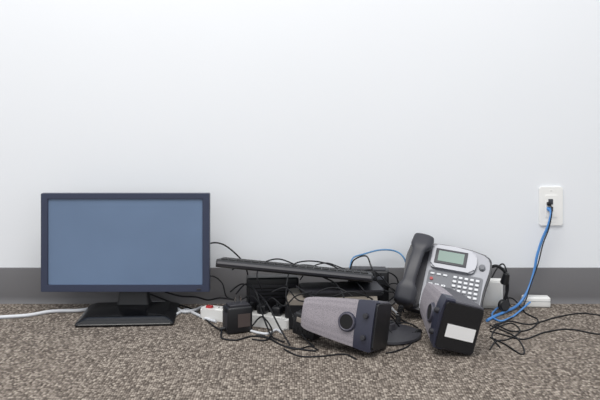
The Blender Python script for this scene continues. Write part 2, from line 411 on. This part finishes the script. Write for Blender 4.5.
# ---------------------------------------------------------------- cables
def cable(label,pts,r=.0026,m='cord',name='cable',plug=None,group=None):
    if m=='cord': r*=.76
    pts=[Vector(p) for p in pts]
    for p in pts:
        p.z=max(p.z,r*1.02)
    path=spline(pts,10)
    for p in path:
        p.z=max(p.z,r*1.02)
        if p.y>-.014-r and p.z<.11: p.y=-.014-r
    o=single(name,label,'cable',sweep(path,r),m)
    if plug:
        a=path[0] if plug=='start' else path[-1]; b=path[4] if plug=='start' else path[-5]
        d=(a-b).normalized(); q=d.to_track_quat('Z','Y')
        c=part(o,'plug',box(.012,.010,.026,.003),m,a+d*.006); c.rotation_mode='QUATERNION'; c.rotation_quaternion=q
        if c.location.z<.007: c.location.z=.007
    return o
g=G
cable('thick pale grey cable running along the baseboard',[g(-40,322),g(0,319),g(28,317),g(52,313),g(80,312),g(96,309),g(130,304),g(165,304.5),g(182,313),g(194,312),g(202,309,.006)],.0048,'cordw')
cable('white cable trailing out of the power strip',[g(176,316),g(186,311),g(195,315),g(206,320),g(216,323)],.004,'cordw')
cable('white cable looping beside the adapter',[g(250,332,.004),g(258,334),g(268,335),g(276,331),g(282,334)],.0034,'cordw')
cable('black cable arching down from the monitor back',[D(196,262,-.07),D(207,245,-.05),D(222,244,-.05),D(238,256,-.05),D(246,268,-.045),D(249,285,-.04),D(248,302,-.04)],.003)
cable('black cable hanging behind the monitor corner',[D(200,280,-.07),D(212,276,-.06),D(222,283,-.07),D(226,296,-.08),g(232,306,.02)])
cable('black monitor cable running along the carpet',[g(150,304,.03),g(172,306,.01),g(190,309),g(203,318),g(214,327),g(222,332)],.003)
cable('black cable from monitor to power strip',[D(165,292,-.08),D(180,296,-.06),D(196,297,-.06),D(208,300,-.08),D(220,298,-.12),D(236,300,-.15)],.003)
cable('thin black cable looping over the keyboard',[D(262,290,-.26),D(257,276,-.26),D(262,264,-.2),D(278,259,-.15),D(296,265,-.13),D(318,275,-.15),D(336,284,-.26),D(345,300,-.33)],.0026)
cable('thin black cable arching over the keyboard',[D(286,286,-.27),D(292,266,-.22),D(308,261,-.17),D(328,264,-.15),D(345,273,-.17),D(362,288,-.26),g(372,328,.06),g(392,340,.016)],.0026)
cable('thin black cable weaving above the keyboard',[D(232,270,-.12),D(246,262,-.10),D(262,268,-.09),D(280,272,-.08),D(300,265,-.08),D(322,268,-.08),D(344,278,-.10)],.0024)
cable('thin black cable looped behind the keyboard',[D(300,280,-.08),D(310,268,-.07),D(326,263,-.06),D(342,268,-.06),D(356,272,-.09),D(372,270,-.10),D(386,282,-.11),D(396,296,-.13)],.0024)
cable('pale blue network cable arching against the wall',[D(350,268,-.06),D(353,258,-.05),D(364,254,-.04),D(380,250,-.03),D(395,251,-.03),D(404,258,-.05),D(408,272,-.05)],.0024,'cordlb')
cable('black cable looping up against the wall',[D(350,270,-.08),D(354,260,-.08),D(366,256,-.08),D(371,266,-.10),D(376,278,-.12),D(384,290,-.13),D(394,292,-.14)],.0028)
cable('black cable curving behind the handset',[D(345,287,-.13),D(362,280,-.12),D(378,283,-.11),D(396,292,-.1),g(404,316,.01)],.0028)
cable('blue network cable running from wall jack to telephone',[D(549,209,-.010),D(551,214,-.035),D(548,226,-.035),D(542,240,-.03),D(537,256,-.03),D(534,272,-.035),D(528,290,-.05),g(518,309,.012),g(504,314,.005),g(494,318,.004),g(487,322,.004)],.0040,'cordb',plug='start')
cable('dark cable hanging from wall jack',[D(549,204,-.010),D(552,210,-.038),D(549,228,-.042),D(543,244,-.040),D(538,264,-.040),D(531,284,-.055),g(522,311,.006),g(508,321,.003),g(494,326,.003)],.0024,'cord',plug='start')
cable('blue cable curling on carpet behind speaker',[g(530,309,.02),g(512,318),g(500,322),g(492,316,.006),g(505,309,.02)],.0026,'cordb')
cable('long black cable stretched over the carpet',[g(640,322),g(600,316),g(580,314),g(556,318),g(530,325),g(508,322),g(490,330)])
cable('black cable snaking across the carpet',[g(640,334),g(600,335),g(570,330),g(545,333),g(524,340),g(505,336),g(490,332)])
cable('black cable loop on carpet by speaker',[g(490,338),g(505,345),g(521,355),g(524,350),g(516,338),g(500,330),g(490,326)])
cable('black cable coiled beside the wall adapter',[g(498,309,.02),g(512,305,.02),g(526,314),g(538,321),g(530,330),g(512,332),g(498,326)])
cable('thin black cable tangled beside the speaker',[g(490,350),g(496,342),g(508,340),g(520,332),g(512,324),g(498,328),g(492,337),g(500,348)],.0024)
cable('black cable curving up behind telephone',[D(492,300,-.06),D(490,284,-.05),D(496,270,-.04),D(503,264,-.035),D(507,274,-.04),D(506,290,-.06),g(510,310,.01)],.003)
cable('black cord trailing from the power adapter',[g(222,334,.012),g(222,339),g(236,341),g(252,337),g(268,339),g(282,346),g(300,350),g(316,352)],.0028)
cable('thin black cable crossing in front of network box',[g(256,336),g(268,338),g(282,346),g(296,350),g(310,347),g(318,351)],.0024)
cable('black cable tangled near adapter',[g(252,330,.01),g(262,328,.03),g(272,334,.01),g(266,341),g(252,340)],.0028)
cable('black cable running beside the power strip',[D(236,294,-.23),D(246,284,-.2),D(256,292,-.25),g(262,330,.045),g(272,338,.004),g(284,343)],.0028)
cable('black cable looping in front of speaker',[g(284,350),g(300,357),g(322,357),g(344,355),g(356,360)],.0026)
cable('thin black cable draped down the docking station',[D(288,284,-.255),D(286,296,-.30),D(290,310,-.31),D(294,318,-.32),g(304,342,.012),g(314,347)],.0026)
cable('thin black cable sagging over the taupe lid',[D(296,286,-.27),D(312,296,-.305),D(330,297,-.31),D(350,292,-.305),D(366,296,-.29),D(384,306,-.22)],.0026)
cable('thin black cable tangled over the docking station',[D(272,292,-.30),D(286,288,-.305),D(298,300,-.31),D(310,300,-.31),D(322,290,-.305),D(338,288,-.29),D(352,296,-.305)],.0024)
cable('thin black cable crossing the plugs of power strip',[D(240,300,-.22),D(252,296,-.23),D(262,304,-.26),D(272,298,-.30),D(284,306,-.31),D(296,296,-.305),D(312,292,-.30)],.0024)
cable('black cable arching beside the keyboard',[D(230,292,-.13),D(242,284,-.13),D(254,290,-.20),D(266,302,-.29),g(280,340,.03),g(290,346)],.0028)
cable('black cable looping from modem to handset',[D(372,280,-.10),D(384,272,-.09),D(396,277,-.09),D(398,290,-.10),D(390,300,-.12),D(378,303,-.2)],.0028)
cable('thin black cable knotted beside the modem',[D(376,298,-.12),D(386,286,-.10),D(397,284,-.10),D(400,296,-.12),D(391,306,-.14),g(384,318,.02),g(396,322,.004)],.0024)
cable('thin black cable resting on top of speaker',[D(318,300,-.35),D(334,302,-.37),D(352,305,-.38),D(370,303,-.36),D(386,310,-.33),g(400,333,.014)],.0026)
cable('black cable coming out from the round base',[g(388,334,.02),g(400,328,.014),g(410,326,.006),g(418,330,.005)],.0028)
cable('black cable curling around the round base',[g(386,354),g(396,352),g(408,347),g(414,340),g(420,332)],.0026)
cable('black cable draped behind round base',[g(372,318,.04),g(386,316,.02),g(398,319),g(408,324)],.0028)
cable('white cable end beside the handset',[g(376,310,.03),g(386,309,.02),g(394,312,.004),g(398,316)],.0034,'cordw',plug='start')
ctrl=spline([D(401,306,-.22),g(398,324,.010),g(402,334,.0075),g(412,338,.0075),g(420,334,.0075)],60)
hx=[]
for i,p in enumerate(ctrl):
    t=(ctrl[min(i+1,len(ctrl)-1)]-ctrl[max(i-1,0)]).normalized()
    u=t.cross(Vector((0,0,1))); u=u.normalized() if u.length>.05 else Vector((1,0,0)); w=t.cross(u)
    a=i*.85; hx.append(p+.0058*(math.cos(a)*u+math.sin(a)*w))
single('coiled_phone_cord','coiled charcoal telephone handset cord on the carpet','cable',sweep(hx,.0017,6),'cord')
# ---------------------------------------------------------------- camera and light
cam=bpy.data.cameras.new('camera'); co=bpy.data.objects.new('camera',cam); COL.objects.link(co)
cam.sensor_width=36; cam.lens=FPX*36/600; co.location=(0,-CAM_D,CAM_H); co.rotation_euler=(R(90),0,0)
cam.shift_x=0; cam.shift_y=-(200-HOR)/600
scene.camera=co
def area(name,loc,size,e,col,target):
    l=bpy.data.lights.new(name,'AREA'); l.shape='RECTANGLE'; l.size=size[0]; l.size_y=size[1]; l.energy=e; l.color=col
    o=bpy.data.objects.new(name,l); COL.objects.link(o); o.location=loc
    o.rotation_euler=(Vector(target)-Vector(loc)).to_track_quat('-Z','Y').to_euler(); return o
area('ceiling_light',(-.3,-1.5,2.7),(2.4,1.2),60,(1,.97,.93),(-.3,-.6,0))
w=bpy.data.worlds.new('world'); scene.world=w; w.use_nodes=True; nt=w.node_tree; bg=nt.nodes['Background']
bg.inputs[0].default_value=(.94,.965,1.0,1); bg.inputs[1].default_value=1.0
scene.view_settings.view_transform='Standard'
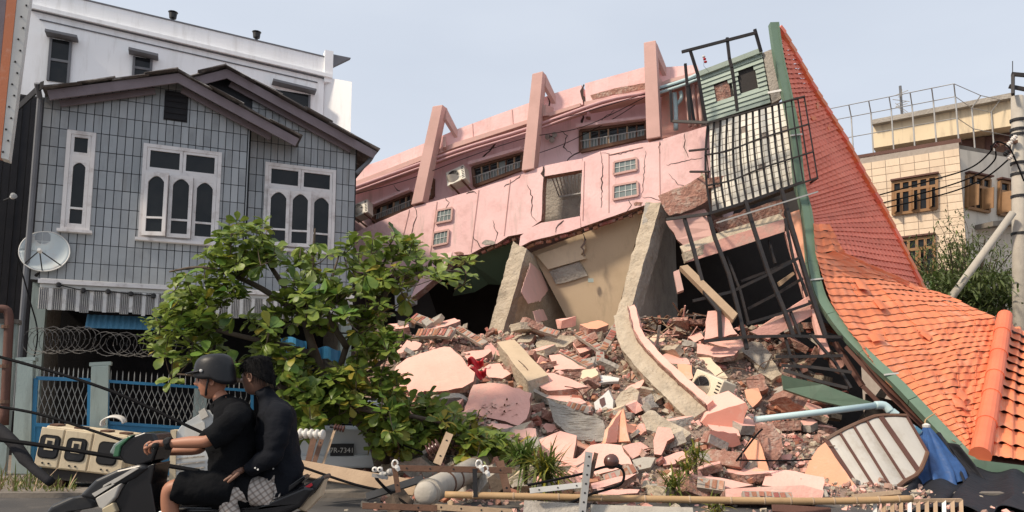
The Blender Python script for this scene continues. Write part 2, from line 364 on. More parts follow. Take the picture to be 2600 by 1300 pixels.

### What to produce
Check each line of the records for the string "Blender" and state how many lines contain it. Give only the number.

### Task solution
2